* _Problem statement_: Repeat verbatim only the lines from the opening of the material below through the one that contains "scn.cycles.sample_clamp_indirect = 6".

======== Collected data ========

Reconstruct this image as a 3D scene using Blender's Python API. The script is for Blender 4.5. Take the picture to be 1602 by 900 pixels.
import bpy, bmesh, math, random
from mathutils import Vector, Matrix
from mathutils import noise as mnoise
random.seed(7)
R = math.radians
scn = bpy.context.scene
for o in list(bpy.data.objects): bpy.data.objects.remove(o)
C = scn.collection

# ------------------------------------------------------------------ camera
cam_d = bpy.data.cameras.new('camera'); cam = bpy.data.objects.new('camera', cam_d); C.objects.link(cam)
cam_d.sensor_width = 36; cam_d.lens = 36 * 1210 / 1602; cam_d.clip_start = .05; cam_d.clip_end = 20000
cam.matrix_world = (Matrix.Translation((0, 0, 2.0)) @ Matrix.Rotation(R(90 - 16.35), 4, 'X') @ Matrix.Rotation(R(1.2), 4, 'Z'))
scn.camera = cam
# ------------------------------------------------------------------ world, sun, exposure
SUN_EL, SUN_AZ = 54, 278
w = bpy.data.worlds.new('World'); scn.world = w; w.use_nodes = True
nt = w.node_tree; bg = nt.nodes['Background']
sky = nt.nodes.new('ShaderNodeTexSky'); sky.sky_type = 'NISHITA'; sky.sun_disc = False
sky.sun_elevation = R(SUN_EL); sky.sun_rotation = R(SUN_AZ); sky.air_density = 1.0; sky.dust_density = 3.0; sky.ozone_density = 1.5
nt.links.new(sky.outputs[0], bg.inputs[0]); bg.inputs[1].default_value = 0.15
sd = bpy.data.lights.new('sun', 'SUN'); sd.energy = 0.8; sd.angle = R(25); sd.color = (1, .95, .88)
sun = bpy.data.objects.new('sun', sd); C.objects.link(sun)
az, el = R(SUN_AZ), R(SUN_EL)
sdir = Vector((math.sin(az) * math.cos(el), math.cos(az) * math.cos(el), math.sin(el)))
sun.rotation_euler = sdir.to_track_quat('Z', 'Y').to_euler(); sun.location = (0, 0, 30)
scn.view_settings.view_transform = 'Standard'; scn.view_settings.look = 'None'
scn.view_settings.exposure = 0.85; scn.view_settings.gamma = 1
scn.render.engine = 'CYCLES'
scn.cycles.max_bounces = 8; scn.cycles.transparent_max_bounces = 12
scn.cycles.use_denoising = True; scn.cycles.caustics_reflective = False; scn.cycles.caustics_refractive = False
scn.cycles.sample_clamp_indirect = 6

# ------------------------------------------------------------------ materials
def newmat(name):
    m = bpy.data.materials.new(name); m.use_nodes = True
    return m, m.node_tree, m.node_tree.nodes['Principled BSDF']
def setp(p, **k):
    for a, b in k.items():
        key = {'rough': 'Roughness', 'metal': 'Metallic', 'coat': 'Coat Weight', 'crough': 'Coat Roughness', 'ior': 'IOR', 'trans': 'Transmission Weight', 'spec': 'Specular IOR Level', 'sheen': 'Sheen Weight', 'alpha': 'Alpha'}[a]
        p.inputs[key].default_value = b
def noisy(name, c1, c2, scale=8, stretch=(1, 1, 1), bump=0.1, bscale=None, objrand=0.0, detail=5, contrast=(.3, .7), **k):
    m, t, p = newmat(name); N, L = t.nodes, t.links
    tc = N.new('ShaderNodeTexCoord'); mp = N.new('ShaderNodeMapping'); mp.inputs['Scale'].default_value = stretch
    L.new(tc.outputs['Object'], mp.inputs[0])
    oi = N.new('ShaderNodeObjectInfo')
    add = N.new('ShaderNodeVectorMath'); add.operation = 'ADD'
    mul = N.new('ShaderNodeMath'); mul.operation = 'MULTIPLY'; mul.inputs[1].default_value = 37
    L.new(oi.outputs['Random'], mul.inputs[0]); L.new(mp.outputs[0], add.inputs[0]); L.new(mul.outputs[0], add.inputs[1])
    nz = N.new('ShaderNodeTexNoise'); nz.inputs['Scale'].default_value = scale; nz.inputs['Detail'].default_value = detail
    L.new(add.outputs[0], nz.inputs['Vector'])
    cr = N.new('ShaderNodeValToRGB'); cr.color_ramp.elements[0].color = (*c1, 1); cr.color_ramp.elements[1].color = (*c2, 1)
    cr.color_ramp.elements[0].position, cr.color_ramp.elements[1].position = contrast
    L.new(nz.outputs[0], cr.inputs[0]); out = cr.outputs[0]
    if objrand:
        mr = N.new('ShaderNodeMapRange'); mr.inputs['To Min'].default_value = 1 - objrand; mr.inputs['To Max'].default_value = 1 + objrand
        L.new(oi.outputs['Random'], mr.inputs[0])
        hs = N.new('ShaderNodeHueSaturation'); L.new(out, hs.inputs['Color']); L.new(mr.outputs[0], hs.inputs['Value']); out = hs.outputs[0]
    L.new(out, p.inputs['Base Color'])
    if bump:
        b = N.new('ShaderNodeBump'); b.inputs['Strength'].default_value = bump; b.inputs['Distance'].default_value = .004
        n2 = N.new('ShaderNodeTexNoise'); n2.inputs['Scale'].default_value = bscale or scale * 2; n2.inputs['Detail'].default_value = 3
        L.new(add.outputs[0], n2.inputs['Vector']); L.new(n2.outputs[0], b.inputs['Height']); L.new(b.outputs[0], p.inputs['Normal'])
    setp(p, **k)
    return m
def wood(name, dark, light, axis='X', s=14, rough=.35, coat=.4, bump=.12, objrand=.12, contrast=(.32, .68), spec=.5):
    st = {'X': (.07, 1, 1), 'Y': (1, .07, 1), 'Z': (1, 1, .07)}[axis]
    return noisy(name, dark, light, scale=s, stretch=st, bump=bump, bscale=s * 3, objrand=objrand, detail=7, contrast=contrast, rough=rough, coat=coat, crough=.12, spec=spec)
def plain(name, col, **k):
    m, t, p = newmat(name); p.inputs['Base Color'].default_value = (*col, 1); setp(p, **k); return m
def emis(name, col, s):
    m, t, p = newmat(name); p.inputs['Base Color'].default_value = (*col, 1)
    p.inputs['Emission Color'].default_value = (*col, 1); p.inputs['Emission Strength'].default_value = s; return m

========

* _Solution to this exercise_:
Reconstruct this image as a 3D scene using Blender's Python API. The script is for Blender 4.5. Take the picture to be 1602 by 900 pixels.
import bpy, bmesh, math, random
from mathutils import Vector, Matrix
from mathutils import noise as mnoise
random.seed(7)
R = math.radians
scn = bpy.context.scene
for o in list(bpy.data.objects): bpy.data.objects.remove(o)
C = scn.collection

# ------------------------------------------------------------------ camera
cam_d = bpy.data.cameras.new('camera'); cam = bpy.data.objects.new('camera', cam_d); C.objects.link(cam)
cam_d.sensor_width = 36; cam_d.lens = 36 * 1210 / 1602; cam_d.clip_start = .05; cam_d.clip_end = 20000
cam.matrix_world = (Matrix.Translation((0, 0, 2.0)) @ Matrix.Rotation(R(90 - 16.35), 4, 'X') @ Matrix.Rotation(R(1.2), 4, 'Z'))
scn.camera = cam
# ------------------------------------------------------------------ world, sun, exposure
SUN_EL, SUN_AZ = 54, 278
w = bpy.data.worlds.new('World'); scn.world = w; w.use_nodes = True
nt = w.node_tree; bg = nt.nodes['Background']
sky = nt.nodes.new('ShaderNodeTexSky'); sky.sky_type = 'NISHITA'; sky.sun_disc = False
sky.sun_elevation = R(SUN_EL); sky.sun_rotation = R(SUN_AZ); sky.air_density = 1.0; sky.dust_density = 3.0; sky.ozone_density = 1.5
nt.links.new(sky.outputs[0], bg.inputs[0]); bg.inputs[1].default_value = 0.15
sd = bpy.data.lights.new('sun', 'SUN'); sd.energy = 0.8; sd.angle = R(25); sd.color = (1, .95, .88)
sun = bpy.data.objects.new('sun', sd); C.objects.link(sun)
az, el = R(SUN_AZ), R(SUN_EL)
sdir = Vector((math.sin(az) * math.cos(el), math.cos(az) * math.cos(el), math.sin(el)))
sun.rotation_euler = sdir.to_track_quat('Z', 'Y').to_euler(); sun.location = (0, 0, 30)
scn.view_settings.view_transform = 'Standard'; scn.view_settings.look = 'None'
scn.view_settings.exposure = 0.85; scn.view_settings.gamma = 1
scn.render.engine = 'CYCLES'
scn.cycles.max_bounces = 8; scn.cycles.transparent_max_bounces = 12
scn.cycles.use_denoising = True; scn.cycles.caustics_reflective = False; scn.cycles.caustics_refractive = False
scn.cycles.sample_clamp_indirect = 6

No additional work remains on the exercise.